The arc of the novel is easily anticipated.  In Newfoundland, Quoyle finds the home he never had, and a community where he had none before.  Visiting Newfoundland, you can see why it's the right setting for a book like this one.  Its geography, all fingers and fjords, naturally creates hundreds of small and self-sufficient communities; even the smallest towns feel like real places in a way that isn't possible, say, on the prairie.  The Shipping News deals in that comforting myth of home, the notion that, if you can just return to the place you once drifted away from, your life will fall into meaning and order.  (Of course, before Newfoundland, the Quoyles came from Ireland, and before Ireland, who knows, but those details have to be elided for these kinds of stories to make sense.)  It's a story as old as The Odyssey, and The Shipping News isn't immune from the kind of sentimentalism that these stories tend toward.  But it also does a little healthy deconstructing of it.  Yes, Quoyle's friend Partridge calls from California to report on the earthquakes and riots, but The Gammy Bird specializes in car wrecks and sex abuse stories.  Home for Quoyle might be hell for someone else.

When I was eighteen, I would have told you this was my favorite novel.  I was really captivated by Proulx's writing, with its outre metaphors and sentence fragments, from the very beginning of the novel:

Here is an account of a few years in the life of Quoyle, born in Brooklyn and raised in a shuffle of dreary upstate towns.
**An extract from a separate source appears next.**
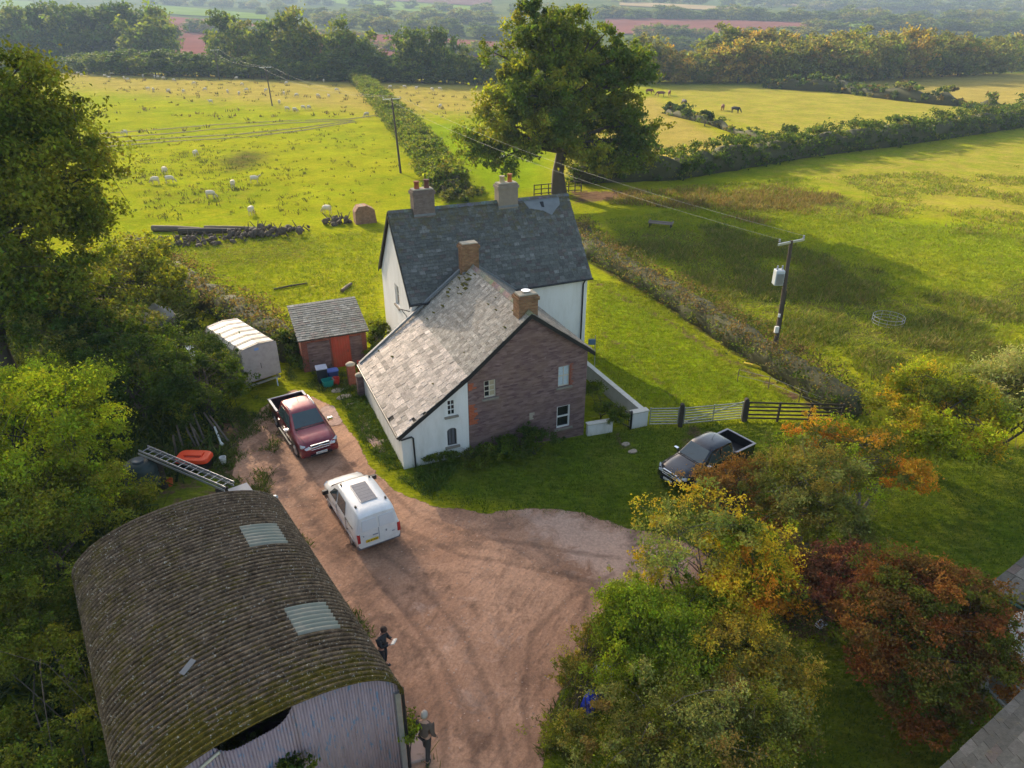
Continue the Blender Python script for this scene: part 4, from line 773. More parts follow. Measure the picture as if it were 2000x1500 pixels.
# ------------------------------------------------------------------ garden wall, gates, fences
def gw(px, py, h=0): return at(px, py, h)
WH = .85
def wallrun(root, pts, h, th, mat, capmat, nm='wall'):
    o = root.location
    for (a, b) in zip(pts[:-1], pts[1:]):
        m = MB(); A, B = a-o, b-o; A.z = B.z = 0; m.bar(A+Vector((0, 0, h/2-.15)), B+Vector((0, 0, h/2-.15)), th, h+.3); w1 = m.build(nm, mat, root)
        d = (B-A).normalized()*.04; m = MB(); m.bar(A-d+Vector((0, 0, h+.04)), B+d+Vector((0, 0, h+.04)), th+.08, .075); m.build('coping', capmat, w1, bevel=.015)
pa = at(1140, 736); pb = at(1229, 806); pc = at(1246, 834); pc = pb+Vector((.25, -1.0, 0)) if False else pc
L0 = at(1247, 833); cpn = bw(SW+.35, 8.2); cpn.z = L0.z
M['wallrender'] = render_('garden_wall_render', (.66, .63, .58), (.36, .33, .27)); M['coping'] = simple('pale_coping', (.62, .58, .50), .85, var=.15, scale=6, dirt=(.35, .30, .22), bump=.3)
gr = empty('garden_wall', L0, 0, 'long low white rendered wall running from the farmhouse to the field gate', 'wall')
far_ = at(1148, 712, WH); far_.z = L0.z; near_ = at(1256, 802, WH); near_.z = L0.z
wallrun(gr, [far_.lerp(near_, -.12), near_], WH, .22, M['wallrender'], M['coping'])
fl = at(1232, 838); fr_ = at(1262, 832); ax = (fr_-fl).normalized()
gp2 = empty('gate_pier', fl.lerp(fr_, .5), 0, 'square white rendered pier at the end of the garden wall beside the iron gate', 'pier'); 
m = MB(); c_ = math.atan2(ax.y, ax.x); m.cbox((0, .16, WH/2-.12), ((fr_-fl).length, .3, WH+.24), c_); w1 = m.build('pier', M['whitewall2'], gp2); m = MB(); m.cbox((0, .16, WH+.045), ((fr_-fl).length+.08, .38, .08), c_); m.build('coping', M['coping'], w1, bevel=.015)
sa, sb = at(1146, 850), at(1194, 842); gs = empty('garden_wall', sa, 0, 'short white rendered wall between the stone gable and the iron gate', 'wall'); wallrun(gs, [sa, sb], .62, .22, M['whitewall2'], M['coping'])
ga, gb = at(1199, 822), at(1230, 839); gt = empty('iron_gate', ga, 0, 'narrow black iron garden gate standing ajar next to the white pier', 'gate'); A, B = Vector((0, 0, 0)), gb-ga
m = MB()
for z in (.12, .5, .9): m.bar(A+Vector((0, 0, z)), B+Vector((0, 0, z)), .03, .035)
m.build('rail', M['black'], gt); m = MB()
for i in range(9): p = A.lerp(B, i/8); m.bar(p+Vector((0, 0, .05)), p+Vector((0, 0, 1.0 if 0 < i < 8 else 1.08)), .02, .02)
m.build('bars', M['black'], gt)
m = MB(); B_ = B; m.cbox((B_.x+.03, B_.y+.03, .5), (.09, .09, 1.15)); m.build('gate_post', M['black'], gt)
def fence(name, a, b, h, rails, mat, label, cat='fence', posts=0, rw=.09, diag=False, endw=.05, z0=.18, grp=None):
    o = empty(name, a, 0, label, cat, grp); A, B = Vector((0, 0, 0)), b-a
    for i in range(rails): z = z0+(h-z0-.04)*i/(rails-1); m = MB(); j = rng.uniform(-.02, .02) if mat in (M['wood'], M['darkwood']) else 0; m.bar(A+Vector((0, 0, z+j)), B+Vector((0, 0, z-j)), .03, rw); m.build('rail', mat, o)
    for i in range(posts+2):
        p = A.lerp(B, i/(posts+1)); m = MB(); m.bar(p+Vector((0, 0, -.1 if posts and mat != M['galv'] else z0)), p+Vector((0, 0, h+.02)), endw, endw); m.build('post' if mat != M['galv'] else 'upright', mat, o)
    if diag: m = MB(); m.bar(A+Vector((0, .03, z0)), B+Vector((0, .03, h)), .025, .05); m.build('brace', mat, o)
    return o
A1, A2, A3, A4 = at(1264, 834), at(1328, 833), at(1452, 822), at(1640, 826)
fence('field_gate', A1+Vector((.1, 0, 0)), A2-Vector((.15, 0, 0)), 1.12, 7, M['galv'], 'short galvanised hurdle between the white pier and the first wooden gate post', 'gate', 0, .045)
fence('field_gate', A2+Vector((.15, 0, 0)), A3-Vector((.15, 0, 0)), 1.12, 7, M['galv'], 'long galvanised field gate hung between the two stout wooden posts', 'gate', 1, .045, True)
for p, lb in ((A2, 'stout dark wooden gate post left of the long galvanised gate'), (A3, 'stout dark wooden gate post right of the long galvanised gate')):
    m = MB(); m.cbox((0, 0, .55), (.2, .2, 1.5)); m.prism([(-.1, 1.3), (.1, 1.3), (0, 1.36)], 'y', -.1, .1); o = m.build('gate_post', M['darkwood'], None, bevel=.01); o.location = p; tag(o, lb, 'gate post', 'stout gate posts')
fence('rail_fence', A3+Vector((.12, 0, 0)), A4, 1.12, 5, M['darkwood'], 'brown wooden rail fence running from the gate post into the long hedge', 'fence', 2, .09, endw=.1)
fence('rail_fence', at(1043, 382), at(1085, 378), 1.2, 3, M['darkwood'], 'dark rail fence left of the oak trunk', 'fence', 2, .1, endw=.12); fence('rail_fence', at(1098, 376), at(1135, 374), 1.2, 3, M['darkwood'], 'dark rail fence right of the oak trunk', 'fence', 2, .1, endw=.12)
m = MB(); a, b = at(1530, 800), at(1600, 800)
o = empty('wire_fence', at(1440, 745), 0, 'thin post and wire fence along the foot of the long hedge', 'fence'); m = MB(); L = [at(*q)-o.location for q in ((1440,745),(1500,760),(1560,785),(1600,800))]
for h in (.4, .75): m.tube([p+Vector((0, 0, h)) for p in L], .012, 4)
m.build('wire', M['wire'], o)
for p in L: m = MB(); m.tube([p+Vector((0, 0, -.1)), p+Vector((0, 0, .8))], .025, 6); m.build('post', M['wood'], o)
# brick gate piers and the little red gate by the cottage
for px, w_, h, lb, mt in (((689, 752), .42, 1.25, 'round topped red brick gate pier beside the coloured bins', M['redbrick']), ((706, 772), .36, 1.2, 'narrow mossy stone gate pier beside the corner of the lean-to', M['stone'])):
    p = at(*px); o = empty('gate_pier', p, BA, lb, 'pier'); m = MB(); m.box((-w_/2, -w_/2, -.2), (w_/2, w_/2, h)); m.build('shaft', mt, o); m = MB(); m.loft([[(math.cos(a)*w_*k, math.sin(a)*w_*k, h+z) for a in [math.pi*2*j/12 for j in range(12)]] for k, z in ((.62, 0), (.64, .06), (.4, .14), (.1, .16))]); m.build('cap', M['mortar'], o, smooth=True)
a, b = at(697, 744)+Vector((.1, .2, 0)), at(716, 738); o = empty('red_gate', a, 0, 'bright red tubular metal gate standing open behind the brick gate pier', 'gate'); B = b-a; m = MB(); rg_ = simple('red_enamel', (.55, .03, .02), .5)
for z in (.3, .6, .9, 1.15): m.tube([(0, 0, z), tuple(Vector((B.x, B.y, z)))], .022, 6)
m.build('rail', rg_, o); m = MB(); m.tube([(0, 0, .1), (0, 0, 1.2)], .025, 6); m.tube([(B.x, B.y, .1), (B.x, B.y, 1.2)], .025, 6); m.build('upright', rg_, o)
fence('rail_fence', at(728, 708), at(752, 700), 1.1, 3, M['wood'], 'short grey wooden fence between the brick shed and the farmhouse', 'fence', 1, .1, endw=.08)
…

Hive-spangled, gut roaring with gas and cramp, he survived childhood; at the state university, hand clapped over his chin, he camouflaged torment with smiles and silence.  Stumbled through his twenties and into his thirties learning to separate his feelings from his life, counting on nothing.  he ate prodigiously, liked a ham knuckle, buttered spuds.

I didn't know you could write like that.  The Shipping News, maybe more than any other book, alerted me to the width of ways the English language could be used, and the idea that a sentence could surprise just by the way it's written.  Reading it fifteen years later (yikes), I found the writing a little precious, aligned with the twee character names: Tertius Card, Wavey Prowse, Nutbeem, Benny Fudge.  I have other gripes, chief among them the feeling that Quoyle's love interest, Wavey, is criminally underdeveloped for a novel about a man who learns that love, in the words of the novel's final line, "sometimes occurs without pain or misery."

But honestly, the novel quickly charmed me for a second time.  The people are so vivid, and the love of Newfoundland and its inhabitants warms the novel.  I love reading books in the places they're set, and few have been as rewarding as this one.  It's steeped in local culture in a way I couldn't have fully appreciated before going there, and it's all integrated in a way that feels organic to the story, which is no small feat.  (Small details abound: the paper's gossip column, "Scruncheons," is named for the pork drippings Newfoundlanders put on cod cheeks.)  I hate saying the idea that we have to "root for" fictional people, but you really do root for Quoyle, whose haplessness becomes competence, and for whom love chases out desperation.  The end comes a little too easy, but it's hard to complain, because it's so richly deserved.